ST: I think mental health is something that is faced by everybody, we are only acknowledging it today. It's not that the students of this generation have mental health issues, it was there but it was not being addressed. It starts with the first year, when students feel separated from their home environment, and homes in India can be very close and do everything for the child. And when the young adult comes to a law school, it becomes quite a frightening or isolating experience. I think talking about mental health openly and having systems to help students in such situations is something that is really necessary.
Besides that, I think course burden should be commensurate with what students are able to do. I have been on boards of studies in many institutions and sometimes when I see the recommended readings, they would have given 20 books. A student cannot read that; a faculty member cannot read that in one term. I do not see the point of it, not all students will be interested in AI even though it is very popular. Many of these things should be electives and it should be less stressful for students.
Evaluation patterns must also evolve to be not only exam-focused, exams are a big stressor for students. Continuing evaluation allows the student to experiment with different forms of evaluation. For instance, have a moot problem as an evaluation, or a panel discussion on the student's thoughts on specific policy. Having academic rigour does not mean we have to necessarily stress students. This is something that we are realising now - this stress does not begin in law school but something that has come from school times.
There is a lot of comparison within the batch. So I tell students: you are not competing with your batchmates, you are competing with everyone so there is a place for you. The field of law is so broad, the universe of law students is so large that you are competing with that universe in which you are good and there is a place for everyone.
I think we also do a lot of valorisation of wealth. You are judged by how much you earn. So even at NLSIU, reporters would call and say we heard some student did so much and what do you say about the other students graduating.

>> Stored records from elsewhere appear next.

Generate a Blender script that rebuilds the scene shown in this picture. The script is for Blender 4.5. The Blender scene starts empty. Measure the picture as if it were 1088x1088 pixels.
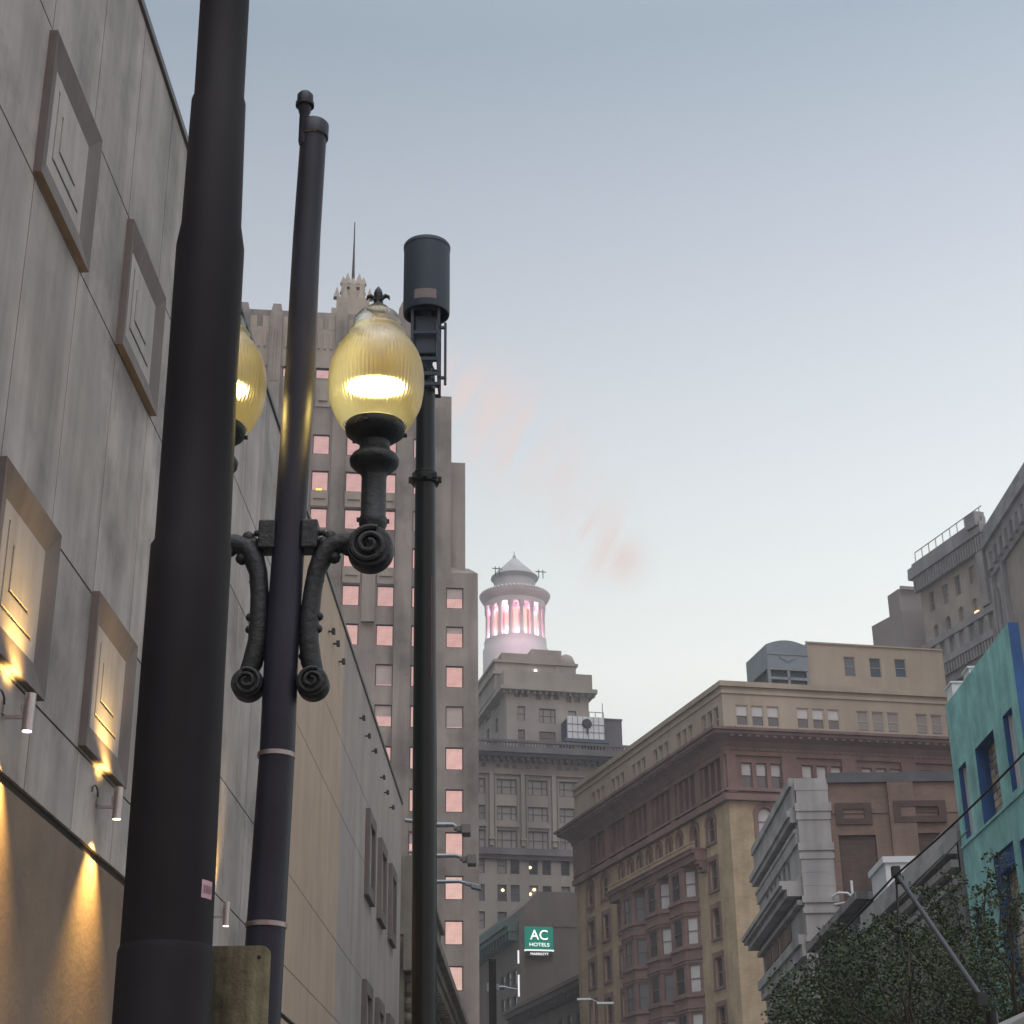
import bpy, math, random
from mathutils import Vector, Matrix
R = math.radians
rnd = random.Random(7)
sc = bpy.context.scene
col = sc.collection

# ------------------------------------------------------------------ camera, sky, sun, exposure
FPX, PITCH, ROLL = 1780.0, R(23.44), R(-0.725)
CAM = Vector((0, 0, 1.6))
_cp, _sp, _c, _s = math.cos(PITCH), math.sin(PITCH), math.cos(ROLL), math.sin(ROLL)
FWD = Vector((0, _cp, _sp)); _up0 = Vector((0, -_sp, _cp)); _r0 = Vector((1, 0, 0))
CRX = _c*_r0 + _s*_up0; CUP = -_s*_r0 + _c*_up0
cam_data = bpy.data.cameras.new('camera'); cam = bpy.data.objects.new('camera', cam_data); col.objects.link(cam)
cam_data.sensor_width = 36; cam_data.sensor_fit = 'HORIZONTAL'; cam_data.lens = FPX/1088*36
cam_data.clip_start = .1; cam_data.clip_end = 4000
m = Matrix((CRX, CUP, -FWD)).transposed().to_4x4(); m.translation = CAM; cam.matrix_world = m
sc.camera = cam

SUN_EL, SUN_AZ = R(7), R(172)          # sunset glow behind the camera; azimuth from +Y towards +X
w = bpy.data.worlds.new('World'); sc.world = w; w.use_nodes = True
nt = w.node_tree; N = nt.nodes; L = nt.links; N.clear()
def wn(t, **k):
    n = N.new(t)
    for a, b in k.items(): setattr(n, a, b)
    return n
def wmath(op, a, b=None, clamp=False):
    n = wn('ShaderNodeMath', operation=op, use_clamp=clamp)
    for i, v in enumerate((a, b)):
        if v is None: continue
        if isinstance(v, (int, float)): n.inputs[i].default_value = v
        else: L.new(v, n.inputs[i])
    return n.outputs[0]
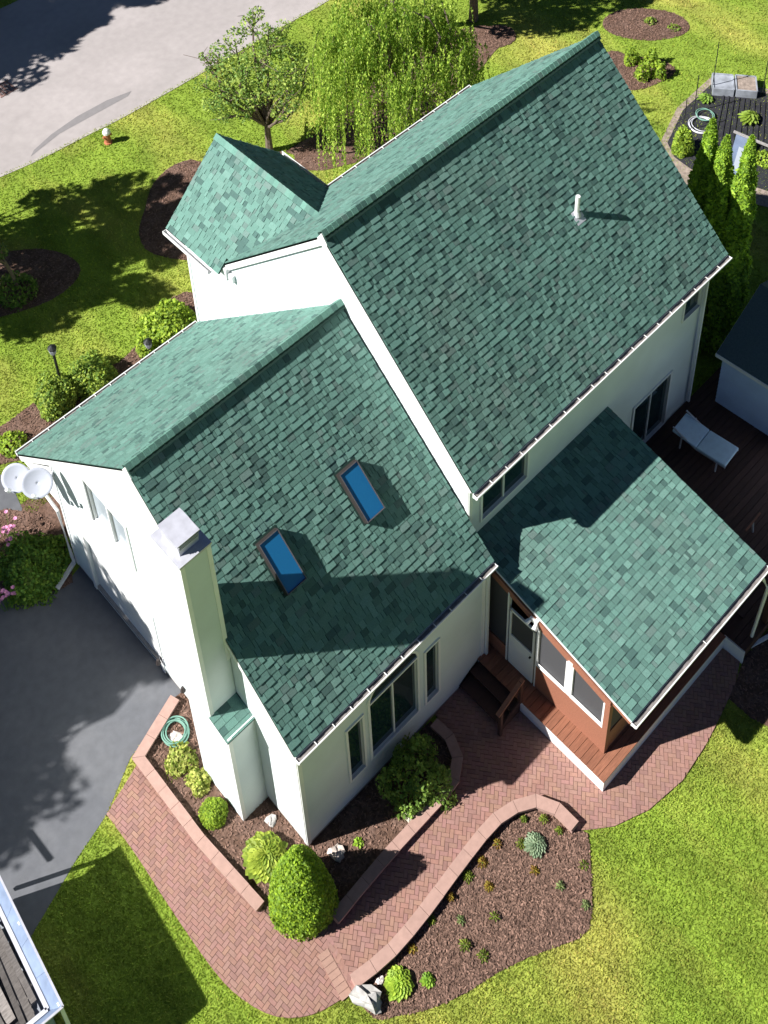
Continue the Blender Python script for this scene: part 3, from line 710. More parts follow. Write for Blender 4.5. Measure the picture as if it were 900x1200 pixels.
# garage door
gd = MB(); y0_, y1_, z0_, z1_ = 4.55, 6.95, .02, 2.1
gd.box(XWALL - .02, XWALL + .0, y0_ - .1, y0_, .0, z1_ + .1).box(XWALL - .02, XWALL + .0, y1_, y1_ + .1, .0, z1_ + .1).box(XWALL - .02, XWALL + .0, y0_, y1_, z1_, z1_ + .1)
gdo = gd.build('garage_door', M['trim'], house)
for i in range(4):
    za = z0_ + i * (z1_ - z0_) / 4; MB().box(XWALL + .075, XWALL + .10, y0_ + .005, y1_ - .005, za + .006, za + (z1_ - z0_) / 4 - .006).build('door_panel', M['trim'], gdo)

# --- chimney
M['capmetal'] = mat('cap_metal', (.50, .50, .55), .45, .10, 8., metal=.15)
CD, C0, C1, C2, CZT, CZS = .46, 1.20, 1.67, 2.40, 8.22, 3.22
cx1 = .13
cb = MB()
cb.box(-CD, XWALL + .01, C0, C2, 0, CZS)
cb.box(-CD + .0, cx1, C1, C2, CZS, CZT - .05)
ch = cb.build('chimney', M['siding'], house); ch['label'] = 'tall square chimney clad in white siding on the gable end'
cbd = MB()
for (x, y, z0c, z1c, dy) in ((-CD, C0, .05, CZS, 1), (-CD, C1, CZS + .1, CZT - .06, 1)):
    cbd.box(x - .012, x + .07, y - .013, y - .001, z0c, z1c)
    cbd.box(x - .012, x - .001, y, y + .07, z0c, z1c)
cbd.box(cx1 - .07, cx1 + .012, C1 - .013, C1 - .001, 4.6, CZT - .06)
cbd.build('corner_board', M['trim'], ch)
sh_ = MB(); sh_.slab([(-CD - .04, C0 - .03, CZS - .03), (XWALL, C0 - .03, CZS - .03), (XWALL, C1 + .0, CZS + .16), (-CD - .04, C1, CZS + .16)], (0, 0, -.03))
sho = sh_.build('shoulder_roof', M['felt'], ch)
for r in range(4):
    a = -CD - .04
    while a < XWALL - .02:
        wd = rng.uniform(.12, .26); b = min(a + wd, XWALL); q = lambda f: (C0 - .03 + (C1 - C0 + .03) * f, CZS - .03 + .19 * f)
        (ya, za), (yb2, zb2) = q(r / 4), q((r + 1) / 4)
        MB().slab([(a + .002, ya, za + .014), (b - .002, ya, za + .014), (b - .002, yb2, zb2 + .004), (a + .002, yb2, zb2 + .004)], (0, 0, -.012), tone()).build('shingle', M['shingle'], sho)
        a = b
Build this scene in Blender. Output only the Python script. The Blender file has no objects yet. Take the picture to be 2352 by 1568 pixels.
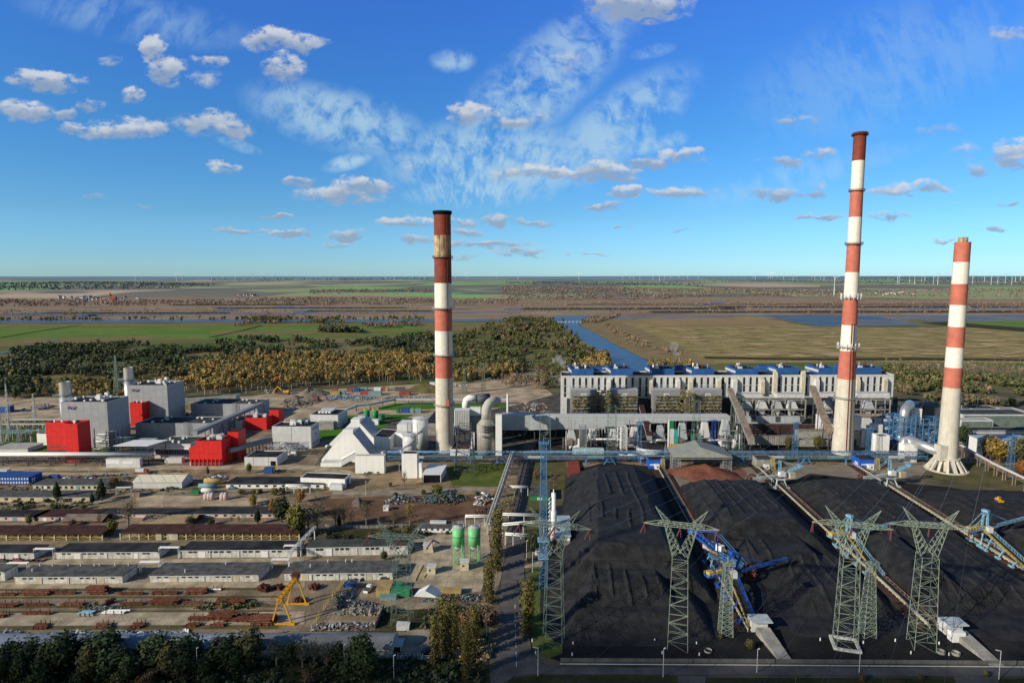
import bpy,math,random
import numpy as np
from mathutils import Vector,Matrix
random.seed(7);rng=np.random.default_rng(7)
SC=bpy.context.scene;COL=SC.collection
V=Vector;R=math.radians
F,HC,PIT=1450.0,140.0,math.atan(152/1450)
CP,SP=math.cos(PIT),math.sin(PIT)
cam=bpy.data.cameras.new('camera');co=bpy.data.objects.new('camera',cam);COL.objects.link(co)
cam.lens=36*F/2352;cam.sensor_width=36;cam.clip_start=1;cam.clip_end=60000
co.location=(0,0,HC);co.rotation_euler=(math.pi/2-PIT,0,0);SC.camera=co
def crop(ox,oy,s):return lambda x,y:(ox+x*s,oy+y*s)
A=crop(0,816.7,.1883);B=crop(376.9,816.7,.1883);Cc=crop(722.4,816.7,.2284);Dd=crop(1225,804.1,.2284)
E=crop(1633.3,804.1,.30555);Ff=crop(0,1055.4,.2671);Gg=crop(565.4,1055.4,.3269);H=crop(1193.6,1036.5,.3389)
I=crop(1759,1036.5,.3389);J=crop(0,628.2,.5075);K=crop(1162.2,615.6,.5059);P_=lambda x,y:(x,y)
M2=crop(722.4,866.9,.18696)
def G(p,z=0.0):
 u=(p[0]-1176)/F;v=(784-p[1])/F
 d=(u,CP+v*SP,-SP+v*CP);t=(z-HC)/d[2]
 return V((d[0]*t,d[1]*t,z))
def ZY(P,py):
 v=(784-py)/F
 return HC+P.y*(v*CP-SP)/(CP+v*SP)
def PX(P,px):# world x of picture column px at the depth and height of P
 fw=P.y*CP-(P.z-HC)*SP
 return (px-1176)/F*fw
def proj(P):
 fw=P.y*CP-(P.z-HC)*SP;up=P.y*SP+(P.z-HC)*CP
 return (1176+F*P.x/fw,784-F*up/fw)
MATS={}
def nodes_of(m):
 m.use_nodes=True;nt=m.node_tree;return nt,nt.nodes,nt.links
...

I say the students who I am extremely proud of are the ones who have gone into social causes. They may not be making much, but they're making a difference. Those things are what law is supposed to be. You make money but you also keep in mind the fact that you have to help out people. That's why it's called a noble profession. Of course you need a career, money is important, but you're also there to contribute to society during your life here. I think the way that we measure success must also change because every person has value and can contribute to society.
HB: What message would you give law students who plan on joining MLS or law in general?
ST: Keep in mind that law is a profession, but also think carefully before you take up law. If necessary, do attend career counselling to ensure this is the right profession for you. I always tell students when they join law, if you feel it is not for you, it is not the end of the road. You can always leave and do something else; no one is going to judge you. We also know that some students come to law later. They may have done something else and then they come to the three-year program. Our three-year program is extremely diverse. People come from so many different disciplines, and the discussions in class are very rich.
Even if you're not sure now, you can always do law later. It is not hard and fast that you have choose at this point of time. Keep in mind your best interests and what is best for you. Everyone has value and you will find a place that values you at some point of time.